I scrambled down the steep trail to a shelter and took a short break to reconfigure for the rain. I worried that my umbrella was going to be a burden on this rough trail, but I decided to give it a try anyway. It was way too hot for a rain jacket but steady enough rain to need some sort of protection. I also put on my rain skirt to protect from the overgrown vegetation.
For the next few hours, I plodded along a very technical, barely visible trail. It alternated between steep slabs of rock, bogs, tree roots, brush, and back to slippery rock slabs. It was an acrobatic feat, one laborious step at a time. I listened to a podcast recounting Fastest Known Time stories and athletes, which gave me a lot of inspiration as I dealt with my own hardships. I was actually quite happy traveling through the rain and difficult terrain…just a part of the experience.
The trail went over Mount Ethan Allen (again no view) and then Burnt Rock Mountain. Days before, some NOBOs specifically mentioned how the latter would really suck in the rain. It had me worried. The umbrella was catching on a lot of branches, to the point that I had to briefly collapse it several times to fit between trees. But at least it worked to keep me mostly dry. My feet were soaked, as always happens in the rain…there’s no helping that, ever.
I meet two NOBOs fully clad in rain ponchos/jackets, who looked rather miserable. The ponchos made their packs look ginormous and I wondered how they even fit down the trail, given its many tight spots (I had my own wide load in the form of my brella but at least I could collapse it when need be). They warned me of the tough conditions on Burnt Rock, including a slick metal ladder. By the time I made it there, the rain has stopped and I could put away my rain gear. This made the ladder and subsequent rock climbs pretty manageable. Shortly, I was past the worst of it and took a break to chat with some day hiking ladies. I loved that so many locals said “screw it” when it comes to bad weather, “we’re climbing that mountain anyway!” The ladies commented on my small pack, surprised that I was an End-to-Ender. I couldn’t imagine all the ladders, ledges and class 2-3 scrambles with a big pack!
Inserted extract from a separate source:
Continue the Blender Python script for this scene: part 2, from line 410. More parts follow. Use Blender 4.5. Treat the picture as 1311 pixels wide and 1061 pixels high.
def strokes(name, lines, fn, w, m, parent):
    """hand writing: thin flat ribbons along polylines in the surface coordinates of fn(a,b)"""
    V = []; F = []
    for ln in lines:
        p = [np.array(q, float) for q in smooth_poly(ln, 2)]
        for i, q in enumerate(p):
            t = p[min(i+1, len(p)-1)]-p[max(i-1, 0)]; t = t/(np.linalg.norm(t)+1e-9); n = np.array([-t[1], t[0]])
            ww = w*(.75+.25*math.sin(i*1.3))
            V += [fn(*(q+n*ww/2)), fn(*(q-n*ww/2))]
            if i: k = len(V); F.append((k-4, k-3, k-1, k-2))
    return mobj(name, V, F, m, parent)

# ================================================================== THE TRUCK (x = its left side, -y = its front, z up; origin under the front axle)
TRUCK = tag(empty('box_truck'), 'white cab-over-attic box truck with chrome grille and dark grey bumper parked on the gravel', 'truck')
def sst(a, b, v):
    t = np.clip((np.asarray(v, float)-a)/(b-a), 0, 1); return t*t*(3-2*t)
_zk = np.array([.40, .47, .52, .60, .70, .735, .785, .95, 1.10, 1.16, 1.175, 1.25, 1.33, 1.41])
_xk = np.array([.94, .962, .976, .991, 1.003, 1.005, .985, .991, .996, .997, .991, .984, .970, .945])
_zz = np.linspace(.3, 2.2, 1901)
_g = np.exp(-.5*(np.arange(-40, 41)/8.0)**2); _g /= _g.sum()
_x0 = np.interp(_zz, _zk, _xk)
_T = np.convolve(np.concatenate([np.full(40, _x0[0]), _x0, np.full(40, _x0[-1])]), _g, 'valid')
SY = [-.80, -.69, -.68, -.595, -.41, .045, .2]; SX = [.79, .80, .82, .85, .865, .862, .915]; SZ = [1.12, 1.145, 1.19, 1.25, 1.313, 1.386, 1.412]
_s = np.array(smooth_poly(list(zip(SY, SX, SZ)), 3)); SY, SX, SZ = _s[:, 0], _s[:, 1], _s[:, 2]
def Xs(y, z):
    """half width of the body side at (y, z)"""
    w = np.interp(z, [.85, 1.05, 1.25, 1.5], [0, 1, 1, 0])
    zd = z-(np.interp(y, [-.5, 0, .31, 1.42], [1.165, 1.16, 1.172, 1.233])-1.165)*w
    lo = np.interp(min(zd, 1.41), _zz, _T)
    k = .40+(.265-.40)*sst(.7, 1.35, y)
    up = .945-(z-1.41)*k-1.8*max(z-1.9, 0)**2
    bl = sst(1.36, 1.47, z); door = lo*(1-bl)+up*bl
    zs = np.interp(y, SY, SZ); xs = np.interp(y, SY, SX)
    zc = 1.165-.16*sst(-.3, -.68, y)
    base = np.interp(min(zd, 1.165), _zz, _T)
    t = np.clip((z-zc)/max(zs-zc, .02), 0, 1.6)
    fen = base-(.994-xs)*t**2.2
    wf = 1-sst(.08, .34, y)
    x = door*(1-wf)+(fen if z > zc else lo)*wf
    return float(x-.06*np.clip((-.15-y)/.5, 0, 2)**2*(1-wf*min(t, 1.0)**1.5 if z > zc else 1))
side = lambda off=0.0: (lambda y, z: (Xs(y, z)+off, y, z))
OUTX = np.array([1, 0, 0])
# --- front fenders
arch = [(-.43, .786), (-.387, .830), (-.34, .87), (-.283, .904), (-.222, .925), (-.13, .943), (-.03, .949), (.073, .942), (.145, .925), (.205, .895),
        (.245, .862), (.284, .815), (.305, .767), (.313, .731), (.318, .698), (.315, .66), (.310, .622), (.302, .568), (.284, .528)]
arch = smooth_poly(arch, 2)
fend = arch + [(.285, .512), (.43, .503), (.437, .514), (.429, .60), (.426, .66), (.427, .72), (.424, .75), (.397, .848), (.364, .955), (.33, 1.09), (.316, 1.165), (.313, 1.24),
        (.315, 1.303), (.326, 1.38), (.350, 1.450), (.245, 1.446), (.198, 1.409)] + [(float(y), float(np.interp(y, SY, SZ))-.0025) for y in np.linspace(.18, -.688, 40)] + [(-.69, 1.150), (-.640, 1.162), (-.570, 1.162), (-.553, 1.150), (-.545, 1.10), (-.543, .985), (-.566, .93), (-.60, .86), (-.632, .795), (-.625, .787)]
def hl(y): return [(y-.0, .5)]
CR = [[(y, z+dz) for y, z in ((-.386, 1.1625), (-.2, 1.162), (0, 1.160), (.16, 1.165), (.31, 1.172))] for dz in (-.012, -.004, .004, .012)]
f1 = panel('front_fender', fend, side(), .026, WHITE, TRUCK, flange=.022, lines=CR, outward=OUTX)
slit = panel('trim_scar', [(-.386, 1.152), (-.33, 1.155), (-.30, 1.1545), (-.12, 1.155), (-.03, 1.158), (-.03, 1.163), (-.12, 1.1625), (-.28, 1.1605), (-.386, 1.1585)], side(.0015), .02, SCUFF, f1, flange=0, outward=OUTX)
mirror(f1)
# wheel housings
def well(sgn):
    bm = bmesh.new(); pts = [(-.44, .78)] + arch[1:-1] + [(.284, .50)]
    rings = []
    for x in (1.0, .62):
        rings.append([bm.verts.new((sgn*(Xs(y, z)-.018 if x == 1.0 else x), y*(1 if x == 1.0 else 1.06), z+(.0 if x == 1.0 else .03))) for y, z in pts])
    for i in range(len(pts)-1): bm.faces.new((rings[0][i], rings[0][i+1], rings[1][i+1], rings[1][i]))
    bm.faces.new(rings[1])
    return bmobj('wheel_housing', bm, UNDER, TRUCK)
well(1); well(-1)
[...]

And still, there were plenty of others doing it. Not to mention those with dogs, which had to be carried up/down the ladders.
It began to rain again, just as I made it to a shelter for lunch. TS was there along with Rachel, a trail runner from Waitsfield (our town stop the next day). She gave us some good local advice while I stuffed my face. Rain was forecasted for the next few days, so our game plan was to maximize town time. We’d save money by hiking a shorter day this day and staying in or near a shelter. We’d go into town early the next morning, staying the night, and probably hiking out late Wednesday (100% rain chance all day).
We continued to the next shelter, which was only another 3 miles. We arrived around 3 pm, finding 3 others already set up inside. It was a large 4 sided lodge with a really nice porch and separate sleeping quarters. I needed water and luckily a large puddle had formed in the otherwise dry creekbed nearby…rain has its advantages. Best of all, one of the other hikers was Broken Toe! He was my first trail angel on the PCT in 2018. I’d heard he was hiking the trail north and now I was fortunate to get to spend another night on trail with him. What a wonderful coincidence!
Given the wet conditions, we decide to sleep in the shelter, though I was still a little paranoid about being in close contact with others. Luckily, the airflow was good and there was plenty of room. Broken Toe built a fire (which took skill, given all the wet fuel) and we hung out amongst its comforting glow. A barred owl landed on a branch just above us, inspecting our work. No doubt she was attracted to the shelter by the prospect of dinner…shelters attract an ample supply of rodents. A warm, dry cabin in the woods with a campfire, surrounded by nature and in the company of old and new friends was a great ending to a fun but challenging day.